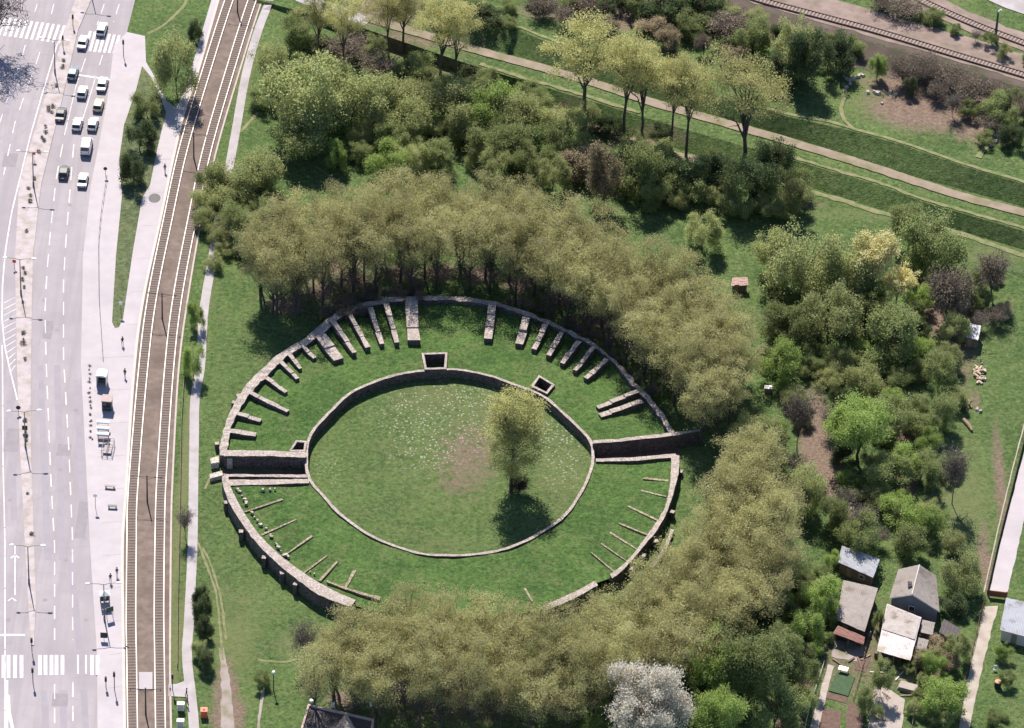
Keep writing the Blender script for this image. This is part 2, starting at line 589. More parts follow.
DRY = [(500, 420, 60, 40, .6), (560, 470, 40, 60, .5), (430, 400, 50, 26, .55), (450, 460, 110, 80, .42), (960, 500, 40, 70, .62), (995, 320, 30, 60, .4), (235, 640, 30, 50, .6), (250, 600, 20, 30, .45), (290, 645, 20, 14, .6), (880, 100, 90, 40, .45),
       (620, 45, 80, 24, .45), (190, 420, 6, 200, .8), (183, 500, 7, 200, .8), (178, 640, 8, 60, .8), (215, 250, 8, 80, .6), (245, 60, 12, 60, .7), (440, 545, 80, 20, .4), (480, 580, 60, 14, .4), (215, 600, 16, 50, .45), (960, 160, 60, 16, .35), (860, 215, 80, 8, .5), (990, 255, 40, 14, .6), (930, 20, 90, 24, .5), (1010, 650, 20, 80, .4), (850, 690, 60, 40, .4)]
FLOW = [(450, 415, 60, 28, 1), (430, 440, 40, 30, .8), (560, 440, 26, 40, .8), (330, 470, 20, 20, .5), (470, 350, 40, 10, .5), (690, 470, 14, 20, .4), (360, 560, 60, 20, .4)]


def blobs(lst):
    out = []
    for x, y, rx, ry, k in lst:
        c = PZ(x, y)
        s = scale_at(c)
        out.append((c.x, c.y, rx / s, ry / s / math.sin(EL), k))
    return out


BL = [blobs(DIRT), blobs(DRY), blobs(FLOW)]
xs = np.concatenate([[-1500, -800, -400, -220, -150], np.arange(-112, 112.1, 1.0), [150, 220, 400, 800, 1500]])
y_low = np.concatenate([[-1200, -700, -350, -200, -150], np.arange(-122, 8.1, 1.25)])
cols = []
for x in xs:
    xc = min(112, max(-112, x))
    ls, prev = [], None
    for (xy, z) in LW:
        ly = interp_ext(xc, *xy)
        if prev is not None:
            ly = max(ly, prev + .5)
        prev = ly
        ls.append(ly)
    col_y = list(y_low)
    knots = [8.75] + ls + [ls[-1] + 60]
    for (y0, y1), n in zip(zip(knots, knots[1:]), (50, 8, 14, 8, 30, 8, 40)):
        col_y += list(np.linspace(y0, y1, n, endpoint=False))
    col_y += [400, 900, 2500]
    cols.append(col_y)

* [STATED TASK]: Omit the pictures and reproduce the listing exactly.

* [WRITTEN REPLY]:
Keep writing the Blender script for this image. This is part 2, starting at line 589. More parts follow.
DRY = [(500, 420, 60, 40, .6), (560, 470, 40, 60, .5), (430, 400, 50, 26, .55), (450, 460, 110, 80, .42), (960, 500, 40, 70, .62), (995, 320, 30, 60, .4), (235, 640, 30, 50, .6), (250, 600, 20, 30, .45), (290, 645, 20, 14, .6), (880, 100, 90, 40, .45),
       (620, 45, 80, 24, .45), (190, 420, 6, 200, .8), (183, 500, 7, 200, .8), (178, 640, 8, 60, .8), (215, 250, 8, 80, .6), (245, 60, 12, 60, .7), (440, 545, 80, 20, .4), (480, 580, 60, 14, .4), (215, 600, 16, 50, .45), (960, 160, 60, 16, .35), (860, 215, 80, 8, .5), (990, 255, 40, 14, .6), (930, 20, 90, 24, .5), (1010, 650, 20, 80, .4), (850, 690, 60, 40, .4)]
FLOW = [(450, 415, 60, 28, 1), (430, 440, 40, 30, .8), (560, 440, 26, 40, .8), (330, 470, 20, 20, .5), (470, 350, 40, 10, .5), (690, 470, 14, 20, .4), (360, 560, 60, 20, .4)]


def blobs(lst):
    out = []
    for x, y, rx, ry, k in lst:
        c = PZ(x, y)
        s = scale_at(c)
        out.append((c.x, c.y, rx / s, ry / s / math.sin(EL), k))
    return out


BL = [blobs(DIRT), blobs(DRY), blobs(FLOW)]
xs = np.concatenate([[-1500, -800, -400, -220, -150], np.arange(-112, 112.1, 1.0), [150, 220, 400, 800, 1500]])
y_low = np.concatenate([[-1200, -700, -350, -200, -150], np.arange(-122, 8.1, 1.25)])
cols = []
for x in xs:
    xc = min(112, max(-112, x))
    ls, prev = [], None
    for (xy, z) in LW:
        ly = interp_ext(xc, *xy)
        if prev is not None:
            ly = max(ly, prev + .5)
        prev = ly
        ls.append(ly)
    col_y = list(y_low)
    knots = [8.75] + ls + [ls[-1] + 60]
    for (y0, y1), n in zip(zip(knots, knots[1:]), (50, 8, 14, 8, 30, 8, 40)):
        col_y += list(np.linspace(y0, y1, n, endpoint=False))
    col_y += [400, 900, 2500]
    cols.append(col_y)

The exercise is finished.